• Work to be completed:
Omit all images. Write out the rest of the material exactly.

----- Dataset excerpt -----

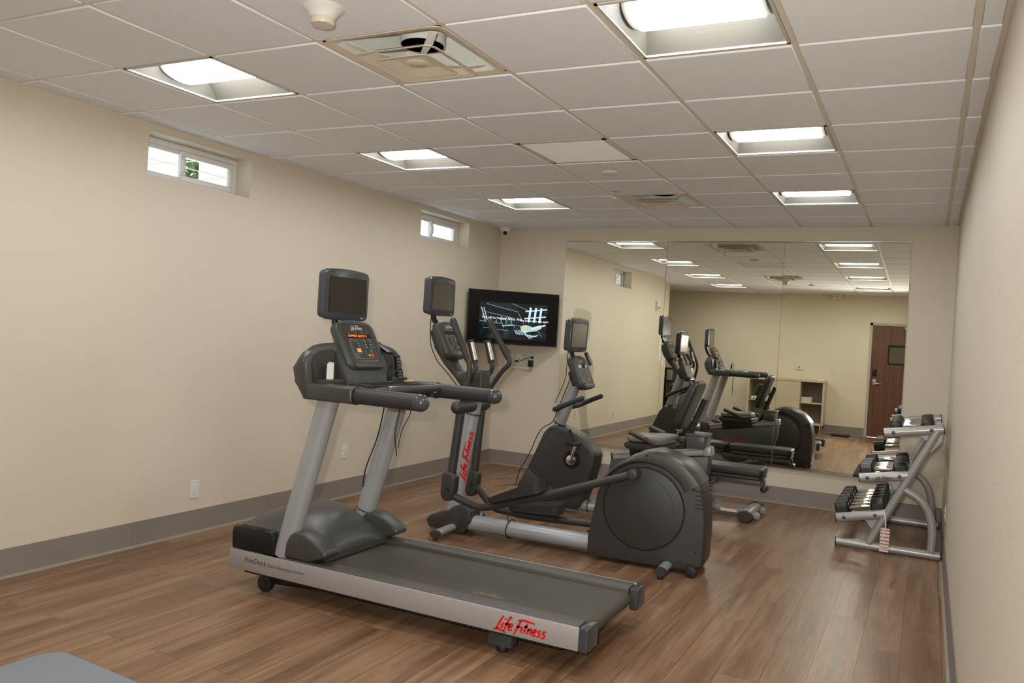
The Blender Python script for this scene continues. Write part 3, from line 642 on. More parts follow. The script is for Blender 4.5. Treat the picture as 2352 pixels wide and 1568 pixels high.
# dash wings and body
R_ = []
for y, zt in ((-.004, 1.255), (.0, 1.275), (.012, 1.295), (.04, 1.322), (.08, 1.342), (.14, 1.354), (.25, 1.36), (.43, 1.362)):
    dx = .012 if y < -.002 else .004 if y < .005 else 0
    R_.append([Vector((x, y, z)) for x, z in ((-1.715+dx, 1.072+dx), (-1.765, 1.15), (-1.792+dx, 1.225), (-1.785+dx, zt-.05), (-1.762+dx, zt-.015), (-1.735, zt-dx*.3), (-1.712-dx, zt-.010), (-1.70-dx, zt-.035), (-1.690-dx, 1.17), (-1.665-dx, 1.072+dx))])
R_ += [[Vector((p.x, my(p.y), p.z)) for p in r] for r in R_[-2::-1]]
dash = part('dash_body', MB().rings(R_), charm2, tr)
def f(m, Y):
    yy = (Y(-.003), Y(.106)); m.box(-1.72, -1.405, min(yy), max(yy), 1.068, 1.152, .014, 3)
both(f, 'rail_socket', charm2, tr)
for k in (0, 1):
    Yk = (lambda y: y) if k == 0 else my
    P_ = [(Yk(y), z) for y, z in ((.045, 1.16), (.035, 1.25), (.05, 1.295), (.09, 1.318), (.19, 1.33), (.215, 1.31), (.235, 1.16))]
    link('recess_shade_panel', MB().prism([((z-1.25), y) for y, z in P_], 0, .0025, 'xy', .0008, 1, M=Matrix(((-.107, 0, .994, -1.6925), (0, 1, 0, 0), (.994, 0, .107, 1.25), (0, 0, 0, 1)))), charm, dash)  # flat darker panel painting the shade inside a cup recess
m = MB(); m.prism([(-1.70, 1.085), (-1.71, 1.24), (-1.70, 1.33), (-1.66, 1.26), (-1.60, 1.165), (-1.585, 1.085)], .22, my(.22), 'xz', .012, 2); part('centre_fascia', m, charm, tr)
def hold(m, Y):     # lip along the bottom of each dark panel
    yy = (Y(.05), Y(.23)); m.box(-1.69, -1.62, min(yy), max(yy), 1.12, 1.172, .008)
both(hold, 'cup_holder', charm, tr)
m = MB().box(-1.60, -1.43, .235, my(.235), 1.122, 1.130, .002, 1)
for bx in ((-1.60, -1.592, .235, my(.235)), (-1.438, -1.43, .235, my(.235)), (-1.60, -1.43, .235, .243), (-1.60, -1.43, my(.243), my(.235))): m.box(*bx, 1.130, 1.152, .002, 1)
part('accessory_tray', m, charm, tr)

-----

• Solved problem:
The Blender Python script for this scene continues. Write part 3, from line 642 on. More parts follow. The script is for Blender 4.5. Treat the picture as 2352 pixels wide and 1568 pixels high.
# dash wings and body
R_ = []
for y, zt in ((-.004, 1.255), (.0, 1.275), (.012, 1.295), (.04, 1.322), (.08, 1.342), (.14, 1.354), (.25, 1.36), (.43, 1.362)):
    dx = .012 if y < -.002 else .004 if y < .005 else 0
    R_.append([Vector((x, y, z)) for x, z in ((-1.715+dx, 1.072+dx), (-1.765, 1.15), (-1.792+dx, 1.225), (-1.785+dx, zt-.05), (-1.762+dx, zt-.015), (-1.735, zt-dx*.3), (-1.712-dx, zt-.010), (-1.70-dx, zt-.035), (-1.690-dx, 1.17), (-1.665-dx, 1.072+dx))])
R_ += [[Vector((p.x, my(p.y), p.z)) for p in r] for r in R_[-2::-1]]
dash = part('dash_body', MB().rings(R_), charm2, tr)
def f(m, Y):
    yy = (Y(-.003), Y(.106)); m.box(-1.72, -1.405, min(yy), max(yy), 1.068, 1.152, .014, 3)
both(f, 'rail_socket', charm2, tr)
for k in (0, 1):
    Yk = (lambda y: y) if k == 0 else my
    P_ = [(Yk(y), z) for y, z in ((.045, 1.16), (.035, 1.25), (.05, 1.295), (.09, 1.318), (.19, 1.33), (.215, 1.31), (.235, 1.16))]
    link('recess_shade_panel', MB().prism([((z-1.25), y) for y, z in P_], 0, .0025, 'xy', .0008, 1, M=Matrix(((-.107, 0, .994, -1.6925), (0, 1, 0, 0), (.994, 0, .107, 1.25), (0, 0, 0, 1)))), charm, dash)  # flat darker panel painting the shade inside a cup recess
m = MB(); m.prism([(-1.70, 1.085), (-1.71, 1.24), (-1.70, 1.33), (-1.66, 1.26), (-1.60, 1.165), (-1.585, 1.085)], .22, my(.22), 'xz', .012, 2); part('centre_fascia', m, charm, tr)
def hold(m, Y):     # lip along the bottom of each dark panel
    yy = (Y(.05), Y(.23)); m.box(-1.69, -1.62, min(yy), max(yy), 1.12, 1.172, .008)
both(hold, 'cup_holder', charm, tr)
m = MB().box(-1.60, -1.43, .235, my(.235), 1.122, 1.130, .002, 1)
for bx in ((-1.60, -1.592, .235, my(.235)), (-1.438, -1.43, .235, my(.235)), (-1.60, -1.43, .235, .243), (-1.60, -1.43, my(.243), my(.235))): m.box(*bx, 1.130, 1.152, .002, 1)
part('accessory_tray', m, charm, tr)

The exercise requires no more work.